Cobb was the first in her family to get a college degree. When she was hired in June by HeavenSent Consultants Inc., she was thrust into the biggest job of her life. She had no experience in image consulting -- giving clients advice about how to dress and look better. But as operations manager, she handles accounting and vendor relations and oversees the company's three staffers. On occasion, she also teaches a welfare-to-work class sponsored by the firm.
The job pays $2,000 a year more than what she earned before as an assistant director of human resources at Florida Memorial College. But Cobb didn't take the consulting job because of the money. What she was looking for, she said, was "room for growth," a job that promised the possibility of owning her own business one day.
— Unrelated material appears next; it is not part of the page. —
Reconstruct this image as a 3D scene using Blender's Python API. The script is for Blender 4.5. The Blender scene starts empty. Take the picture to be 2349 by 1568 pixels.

Cobb would like to start a temporary employment agency, and even has a name for it: K's Temporary Service.
"I want to change my life," she says, "so my children won't have to go through this."
By "this" she means the barrage of phone calls, demanding she write a check for her overdue car payments ($346 monthly). There's day care for Kennedy, her infant daughter, at $520 a month. The family's health-insurance premium is approaching $400 a month.